Le principe que tout croyant est appelé, quant à ce qui le concerne, à être juge en dernier ressort des doctrines et des églises, ou plutôt de les traduire au Tribunal suprême de l’Ecriture, règle souveraine de la vérité, que c’est là un droit en tout temps, que ce peut être un devoir en certaines circonstances, ce principe n’est au fond que le principe de la liberté de conscience et de culte, universellement reconnu aujourd’hui, sinon encore universellement appliqué, et concédé plus ou moins par les catholiques eux-mêmes.
Du reste, l’exercice de ce droit, l’accomplissement de ce devoir dans ses limites scripturaires, n’est pas aussi difficile, il faut le répéter, qu’on veut bien le dire et qu’il pourrait le sembler au premier abord. La vérité chrétienne se révèle surtout aux âmes simples, aux esprits et aux cœurs bien disposés qui veulent réellement être enseignés de Dieu. Les grandes doctrines dogmatiques et morales, celles qui intéressent réellement la vie spirituelle, sont à la surface du Nouveau Testament ; on en ressent partout la présence quand on le lit avec la docilité de la foi ; tout en porte à l’âme l’impression, si ce n’est la notion abstraite et la formule théologique. Le savant n’a, à cet égard, aucun avantage sur l’homme du peuple, car ce ne sont pas seulement les gens sans culture « dont le dieu de ce siècle aveugle l’entendement, afin qu’ils ne soient pas éclairés par la lumière du glorieux Évangile de Christ » (1 Corinthiens 4.4). Le Sauveur n’a-t-il pas dit : « Je te loue, ô Père, etc. » (Luc 10.21) ?
La voie de la vérité et de la vie est clairement marquée dans les Saintes Ecritures. Les doctrines essentielles au salut y sont répandues de manière à être sensibles à tous les yeux et à tous les cœurs qui veulent s’ouvrir. Le témoignage de l’Eternel est assuré et donne la sagesse aux simples (Psaumes 19.7). Dieu enseigne sa voie aux humbles (Psaumes 25.9, 4, 5, 12, 14 ; Matthieu 11.25-26). Est-il possible, par exemple, à moins d’être aveuglé par l’esprit de système, de ne pas voir dans la Bible la Providence, l’immortalité de l’âme, la résurrection des corps, le jugement, les rétributions éternelles, l’état de corruption et de condamnation où se trouve l’homme, la venue du Fils de Dieu sa mort pour la rédemption du monde, la justification par la foi, la promesse du Saint-Esprit, la nécessité de la sanctification, etc. Et n’est-ce pas là ce qui importe réellement ?
Il existe des préventions scientifiques aussi bien que des préjugés populaires.
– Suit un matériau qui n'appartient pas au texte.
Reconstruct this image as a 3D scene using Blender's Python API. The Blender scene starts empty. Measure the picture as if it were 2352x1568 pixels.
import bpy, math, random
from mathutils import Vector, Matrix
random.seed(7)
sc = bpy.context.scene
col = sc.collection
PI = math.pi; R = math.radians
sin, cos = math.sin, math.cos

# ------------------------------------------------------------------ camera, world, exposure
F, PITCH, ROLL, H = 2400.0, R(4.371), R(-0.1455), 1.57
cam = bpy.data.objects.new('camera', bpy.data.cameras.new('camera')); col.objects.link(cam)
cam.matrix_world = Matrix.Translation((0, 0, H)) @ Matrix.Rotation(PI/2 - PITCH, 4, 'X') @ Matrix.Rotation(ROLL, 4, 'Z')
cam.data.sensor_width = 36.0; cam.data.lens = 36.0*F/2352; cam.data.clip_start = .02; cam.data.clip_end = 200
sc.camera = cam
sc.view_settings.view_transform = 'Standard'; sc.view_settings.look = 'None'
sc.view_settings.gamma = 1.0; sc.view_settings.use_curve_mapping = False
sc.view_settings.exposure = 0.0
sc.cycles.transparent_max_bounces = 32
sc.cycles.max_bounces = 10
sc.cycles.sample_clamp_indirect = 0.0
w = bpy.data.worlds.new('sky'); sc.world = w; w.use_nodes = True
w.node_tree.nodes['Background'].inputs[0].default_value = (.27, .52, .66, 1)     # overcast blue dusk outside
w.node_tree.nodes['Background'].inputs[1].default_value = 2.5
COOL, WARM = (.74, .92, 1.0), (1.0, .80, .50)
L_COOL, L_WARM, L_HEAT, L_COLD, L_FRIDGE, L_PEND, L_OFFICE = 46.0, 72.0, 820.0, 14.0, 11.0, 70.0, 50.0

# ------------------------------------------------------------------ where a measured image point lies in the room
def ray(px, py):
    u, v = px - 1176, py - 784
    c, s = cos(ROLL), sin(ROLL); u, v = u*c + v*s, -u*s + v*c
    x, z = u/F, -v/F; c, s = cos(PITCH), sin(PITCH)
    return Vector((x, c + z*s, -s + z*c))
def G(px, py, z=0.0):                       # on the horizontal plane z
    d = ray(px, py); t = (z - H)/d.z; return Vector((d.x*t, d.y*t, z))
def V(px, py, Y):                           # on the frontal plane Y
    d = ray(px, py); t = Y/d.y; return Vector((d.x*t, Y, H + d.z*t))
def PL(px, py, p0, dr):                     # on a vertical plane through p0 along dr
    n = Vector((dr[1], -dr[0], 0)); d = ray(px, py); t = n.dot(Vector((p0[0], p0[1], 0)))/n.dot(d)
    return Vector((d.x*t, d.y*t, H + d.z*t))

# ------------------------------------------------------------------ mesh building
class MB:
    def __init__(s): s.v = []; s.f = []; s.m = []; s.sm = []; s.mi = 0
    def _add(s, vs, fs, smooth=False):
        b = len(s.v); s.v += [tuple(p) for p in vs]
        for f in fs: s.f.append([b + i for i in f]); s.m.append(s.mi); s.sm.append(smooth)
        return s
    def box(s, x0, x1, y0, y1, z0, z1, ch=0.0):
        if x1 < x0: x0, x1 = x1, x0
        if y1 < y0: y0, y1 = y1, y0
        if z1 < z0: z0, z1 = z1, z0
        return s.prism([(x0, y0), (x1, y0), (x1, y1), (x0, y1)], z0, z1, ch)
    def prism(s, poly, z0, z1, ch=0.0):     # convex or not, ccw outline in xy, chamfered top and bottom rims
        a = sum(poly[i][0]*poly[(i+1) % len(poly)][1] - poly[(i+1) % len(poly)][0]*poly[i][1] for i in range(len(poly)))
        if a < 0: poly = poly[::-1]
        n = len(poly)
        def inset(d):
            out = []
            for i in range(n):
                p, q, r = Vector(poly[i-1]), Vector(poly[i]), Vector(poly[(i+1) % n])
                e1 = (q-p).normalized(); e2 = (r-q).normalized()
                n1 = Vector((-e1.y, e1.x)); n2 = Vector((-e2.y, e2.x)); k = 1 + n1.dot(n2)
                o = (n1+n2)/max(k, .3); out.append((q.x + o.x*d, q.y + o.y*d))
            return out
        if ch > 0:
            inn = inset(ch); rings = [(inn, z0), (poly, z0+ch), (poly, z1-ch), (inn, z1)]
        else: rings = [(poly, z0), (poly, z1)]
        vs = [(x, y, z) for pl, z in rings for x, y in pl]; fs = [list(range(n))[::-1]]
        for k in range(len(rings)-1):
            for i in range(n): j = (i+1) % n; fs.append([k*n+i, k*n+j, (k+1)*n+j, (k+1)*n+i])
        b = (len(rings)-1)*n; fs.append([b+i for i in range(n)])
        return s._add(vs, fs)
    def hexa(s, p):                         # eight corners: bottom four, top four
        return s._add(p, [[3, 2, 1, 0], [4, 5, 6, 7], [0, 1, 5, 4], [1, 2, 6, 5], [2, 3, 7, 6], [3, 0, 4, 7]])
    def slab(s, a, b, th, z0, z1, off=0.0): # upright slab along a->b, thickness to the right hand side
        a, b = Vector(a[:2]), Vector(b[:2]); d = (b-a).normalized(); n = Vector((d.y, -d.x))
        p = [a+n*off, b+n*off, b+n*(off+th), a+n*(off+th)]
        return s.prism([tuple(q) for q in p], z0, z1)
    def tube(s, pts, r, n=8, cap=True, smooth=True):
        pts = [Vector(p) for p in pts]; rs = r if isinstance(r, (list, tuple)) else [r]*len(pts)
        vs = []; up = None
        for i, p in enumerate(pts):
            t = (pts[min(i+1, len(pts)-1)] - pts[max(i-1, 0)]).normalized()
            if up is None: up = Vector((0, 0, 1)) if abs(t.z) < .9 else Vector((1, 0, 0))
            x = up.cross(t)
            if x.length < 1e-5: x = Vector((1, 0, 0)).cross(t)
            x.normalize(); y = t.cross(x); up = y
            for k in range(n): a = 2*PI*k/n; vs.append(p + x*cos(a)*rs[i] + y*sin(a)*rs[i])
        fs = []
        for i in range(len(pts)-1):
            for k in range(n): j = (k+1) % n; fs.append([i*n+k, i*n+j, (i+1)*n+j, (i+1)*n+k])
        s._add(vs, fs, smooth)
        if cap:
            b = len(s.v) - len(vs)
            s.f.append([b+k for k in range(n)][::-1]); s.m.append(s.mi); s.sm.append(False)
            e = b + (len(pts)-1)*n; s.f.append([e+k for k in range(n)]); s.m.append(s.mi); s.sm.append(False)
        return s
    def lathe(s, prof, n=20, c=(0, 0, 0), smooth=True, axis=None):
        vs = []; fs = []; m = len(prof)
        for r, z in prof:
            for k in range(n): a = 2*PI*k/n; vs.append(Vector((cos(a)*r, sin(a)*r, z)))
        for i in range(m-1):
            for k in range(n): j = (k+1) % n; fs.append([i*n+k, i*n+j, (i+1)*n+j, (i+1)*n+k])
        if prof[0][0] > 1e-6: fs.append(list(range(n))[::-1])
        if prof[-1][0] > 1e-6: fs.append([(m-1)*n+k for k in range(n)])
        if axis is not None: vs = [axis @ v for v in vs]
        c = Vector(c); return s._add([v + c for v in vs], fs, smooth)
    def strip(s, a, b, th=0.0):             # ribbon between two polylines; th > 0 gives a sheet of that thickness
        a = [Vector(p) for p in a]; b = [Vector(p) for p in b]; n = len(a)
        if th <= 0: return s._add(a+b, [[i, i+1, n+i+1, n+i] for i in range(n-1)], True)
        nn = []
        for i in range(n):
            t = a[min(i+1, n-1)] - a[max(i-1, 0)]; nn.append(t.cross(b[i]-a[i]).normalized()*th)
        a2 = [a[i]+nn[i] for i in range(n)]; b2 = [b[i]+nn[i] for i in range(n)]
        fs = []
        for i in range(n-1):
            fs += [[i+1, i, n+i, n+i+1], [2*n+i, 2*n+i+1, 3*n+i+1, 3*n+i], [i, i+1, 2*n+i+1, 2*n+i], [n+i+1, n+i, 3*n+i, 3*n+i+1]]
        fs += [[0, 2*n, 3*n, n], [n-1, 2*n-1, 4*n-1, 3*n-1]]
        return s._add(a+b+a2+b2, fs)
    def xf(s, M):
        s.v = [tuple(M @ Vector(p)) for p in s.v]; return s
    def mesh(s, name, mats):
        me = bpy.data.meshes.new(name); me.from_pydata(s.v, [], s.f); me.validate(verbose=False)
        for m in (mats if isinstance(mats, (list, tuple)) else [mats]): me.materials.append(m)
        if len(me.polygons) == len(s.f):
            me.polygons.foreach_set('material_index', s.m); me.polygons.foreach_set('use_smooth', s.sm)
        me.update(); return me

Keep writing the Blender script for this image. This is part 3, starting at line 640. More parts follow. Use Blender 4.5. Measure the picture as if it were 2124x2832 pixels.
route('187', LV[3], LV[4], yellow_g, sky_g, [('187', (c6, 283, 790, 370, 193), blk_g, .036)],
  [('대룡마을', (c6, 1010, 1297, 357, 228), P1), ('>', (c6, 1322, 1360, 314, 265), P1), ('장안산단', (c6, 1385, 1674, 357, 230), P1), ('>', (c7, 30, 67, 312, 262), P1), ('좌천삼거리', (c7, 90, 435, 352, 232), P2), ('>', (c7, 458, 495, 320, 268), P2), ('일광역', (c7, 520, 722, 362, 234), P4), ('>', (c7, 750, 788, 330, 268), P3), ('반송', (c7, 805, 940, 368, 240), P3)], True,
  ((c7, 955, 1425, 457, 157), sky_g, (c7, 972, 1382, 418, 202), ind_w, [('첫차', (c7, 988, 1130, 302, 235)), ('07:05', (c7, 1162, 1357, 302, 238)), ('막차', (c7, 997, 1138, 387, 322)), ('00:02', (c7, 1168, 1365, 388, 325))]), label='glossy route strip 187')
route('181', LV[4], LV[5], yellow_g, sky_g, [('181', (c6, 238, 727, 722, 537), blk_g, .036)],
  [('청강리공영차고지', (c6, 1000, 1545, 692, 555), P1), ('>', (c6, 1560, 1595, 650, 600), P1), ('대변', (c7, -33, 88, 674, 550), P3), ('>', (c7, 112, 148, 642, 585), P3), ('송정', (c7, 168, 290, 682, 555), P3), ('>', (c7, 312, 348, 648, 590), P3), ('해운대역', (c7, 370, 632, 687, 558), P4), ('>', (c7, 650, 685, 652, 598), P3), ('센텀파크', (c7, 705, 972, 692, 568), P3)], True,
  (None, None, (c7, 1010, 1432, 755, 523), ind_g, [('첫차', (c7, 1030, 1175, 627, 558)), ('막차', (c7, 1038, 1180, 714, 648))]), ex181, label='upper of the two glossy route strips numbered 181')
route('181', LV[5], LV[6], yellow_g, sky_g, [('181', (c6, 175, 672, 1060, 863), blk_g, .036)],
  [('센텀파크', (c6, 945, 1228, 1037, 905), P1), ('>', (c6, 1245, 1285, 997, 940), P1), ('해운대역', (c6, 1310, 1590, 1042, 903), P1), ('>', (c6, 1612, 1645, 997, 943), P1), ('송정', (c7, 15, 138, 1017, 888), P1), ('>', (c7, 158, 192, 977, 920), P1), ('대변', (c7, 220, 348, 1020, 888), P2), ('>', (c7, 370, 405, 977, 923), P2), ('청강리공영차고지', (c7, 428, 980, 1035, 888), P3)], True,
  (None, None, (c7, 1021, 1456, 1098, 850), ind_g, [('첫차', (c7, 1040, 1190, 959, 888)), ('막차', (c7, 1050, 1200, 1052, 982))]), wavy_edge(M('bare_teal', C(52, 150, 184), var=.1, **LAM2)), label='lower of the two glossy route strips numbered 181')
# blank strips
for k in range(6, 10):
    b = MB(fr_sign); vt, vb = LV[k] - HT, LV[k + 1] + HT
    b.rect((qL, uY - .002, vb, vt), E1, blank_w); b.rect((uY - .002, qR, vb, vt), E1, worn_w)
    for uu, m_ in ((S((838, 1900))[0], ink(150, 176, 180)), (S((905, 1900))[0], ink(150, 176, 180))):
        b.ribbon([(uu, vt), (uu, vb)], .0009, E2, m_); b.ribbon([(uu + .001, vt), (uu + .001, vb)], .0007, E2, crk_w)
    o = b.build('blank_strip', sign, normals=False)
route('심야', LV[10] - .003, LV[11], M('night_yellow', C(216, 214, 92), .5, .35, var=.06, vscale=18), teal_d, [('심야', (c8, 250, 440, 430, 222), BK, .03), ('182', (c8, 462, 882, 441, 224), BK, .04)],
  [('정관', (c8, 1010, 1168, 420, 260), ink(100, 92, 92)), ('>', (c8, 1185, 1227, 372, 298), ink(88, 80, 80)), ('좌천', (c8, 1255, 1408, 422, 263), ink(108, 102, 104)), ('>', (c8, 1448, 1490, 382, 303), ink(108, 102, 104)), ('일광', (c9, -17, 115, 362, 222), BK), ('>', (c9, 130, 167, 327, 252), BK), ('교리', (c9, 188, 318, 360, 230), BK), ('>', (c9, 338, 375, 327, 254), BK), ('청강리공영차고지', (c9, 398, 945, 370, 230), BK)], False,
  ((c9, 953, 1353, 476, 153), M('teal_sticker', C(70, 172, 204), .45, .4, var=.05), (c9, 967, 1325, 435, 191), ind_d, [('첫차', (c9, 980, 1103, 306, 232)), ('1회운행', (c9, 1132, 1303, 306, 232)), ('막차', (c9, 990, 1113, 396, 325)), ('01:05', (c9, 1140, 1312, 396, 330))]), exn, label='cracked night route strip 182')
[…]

Le goût des spéculations, l’orgueil de la raison, le désir de comprendre pour croire, l’esprit de système, l’influence de certaines idées érigées en principes peuvent, comme l’ignorance et plus peut-être, jeter sur le cœur ce voile qui cache la vérité ; outre que la grande cause de l’incrédulité et de l’erreur étant essentiellement morale, agit avec la même force à tous les degrés de développement intellectuel. Faut-il beaucoup de science, ne suffit-il pas d’une attention impartiale et docile pour reconnaître, par exemple, que le système socinien ou rationaliste et le système romain ne sont point bibliques ? que l’un tronque l’Évangile et en retranche tout ce qui en fait la vertu vivifiante, et que l’autre y ajoute des doctrines et des observances qui le dénaturent ? Les faits ne sont-ils pas là d’ailleurs pour démontrer que dans les contrées protestantes le socinianisme tombe à mesure que l’autorité de la Bible se relève, que le rationalisme ne s’y maintient qu’en déclinant cette autorité (Allemagne). Les faits ne sont-ils pas là encore pour prouver que dans les contrées catholiques où le Livre saint a été répandu, bien des personnes, en le lisant avec simplicité, ont été détachées peu à peu, à leur insu, presque malgré elles, de leurs idées anciennes et se sont effrayées de se trouver protestantes lorsqu’elles ont voulu se rendre compte de leur foi. Rome a tremblé avec raison devant les Sociétés bibliques. Nos dissensions intestines l’ont peut-être seules sauvée d’une nouvelle Réforme.
Dans la question actuelle, ne l’oublions pas, il ne s’agit que des grandes doctrines, de ce qui concerne directement la voie du salut et le moyen de justification et de régénération, de ce qui intéresse essentiellement la foi, la conscience, la vie, de ce qui constitue le fond substantiel du Christianisme. Sur tout ce qui est secondaire, le Nouveau Testament prescrit le support par ses préceptes et ses exemples. Chercher la vérité et la pureté parfaites dans une communion extérieure, ce serait méconnaître la nature de l’homme ainsi que celle de l’Église visible. La perfection n’est ici-bas le partage d’aucun individu, ni, à plus forte raison, d’aucune société. Or, dans l’examen des grands principes, seuls en cause ici, il n’est besoin que de ce degré de lumière, de ce genre d’évidence qui est à la portée de tout le monde. C’est en ce sens que chacun est obligé, quant à lui, de juger d’après l’Ecriture l’enseignement, le culte, la tendance religieuse des églises, comme firent les juifs de Bérée pour la prédication de saint Paul (Actes 17.11) ; c’est en ce sens que nous pouvons accepter ce vers fameux :
Tout protestant est pape, une Bible à la main.